Sono nella fila di quelli che l’hanno amata in “L’apartement”, e che la adora ancora come monumento alla fotografia (una su tutte la foto del calendario Pirelli).
Al contrario davanti a me c’è la fila di chi non la sopporta e non vede l’ora di uscire dalla proiezione per parlarne disgustosamente (saranno i primi ad andare via a metà film).

Il giorno dopo: il film è degno di una interessante istallazione alla biennale di Venezia; esagerazione e maniacalità di chi sa fare degnamente il proprio lavoro, ma che deve nascondersi dietro inutili barocchismi con un solo obbiettivo, quello di sorprendere e sconvolgere lo spettatore, che rimane realmente accecato da così alta violenza.

L’inizio è sorprendente, perché l’occhio sembra volare come un uccello tra dei palazzi, per poi fermarsi e guardare da un traliccio il protagonista Markus (Vincent Cassel); sdraiato su una barella.
Per fortuna si ferma la ripresa “roteante”, ma incominciano una serie di geniali idee prolisse, troppo faticose allo sguardo.
La prima esuberanza è un film al contrario; difatti si scopre la fine senza aver visto l’inizio.
Poi sorprende nuovamente con la scena dello stupro, autentica e oppressiva, ma infinita. (N.d.A. a questa scena metà delle persone era già sparita. E siamo ai primi venti minuti).
Da qui si dipana la storia d’amore antecedente al tragico epilogo, in un appartamento di amici, poi a casa della coppia Alex (Monica Bellucci) e Markus, e una serie di scoperte che non fanno che aggravare il climax della violenza che abbiamo appena digerito.

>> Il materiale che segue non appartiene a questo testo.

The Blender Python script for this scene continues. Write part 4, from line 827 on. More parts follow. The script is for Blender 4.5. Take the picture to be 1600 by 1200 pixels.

Anche lo stato dello spettatore subisce una sorta di emozione al contrario: si scende subito al nono cerchio tra sodomie e pelle sempre più nuda, per poi risalire nel paradiso di musica beethoviana e test per gravide.
La proiezione inizia e finisce con la frase “il tempo distrugge tutto”, cercando di far emergere l’animalità che si imprime sulla persona, quel tipo di animalità irreversibile, non-riparabile.
È un film che stordisce, è di colore nero e rosso come quel tunnel all’inizio; é un film sulla depravazione del sesso e sulle voglie inconscie, sulla mania che cerchiamo di scacciare, sull’altro che è sempre colpevole, e quindi lontano da noi. È un film che ti ricorda periferie lontane, voli pindarici impossibili, ma che in realtà siamo solo capaci di nascondere.

È il giorno dopo però, e penso di essermi dimenticato dei venti minuti di profonda violenza non nascosta, di denti che vengono facilmente spaccati, di follia pura e inconscia, ma pur sempre inconscia.

Concludo. Se volete vedere il film fatelo. A patto di portarvi un libro e una lucina tascabile se la ripetizione vi dà noia, o una coperta se non vi prendono le inutili pretese di chi vuol mostravi quel lontano inconscio violento che cercate di reprimere.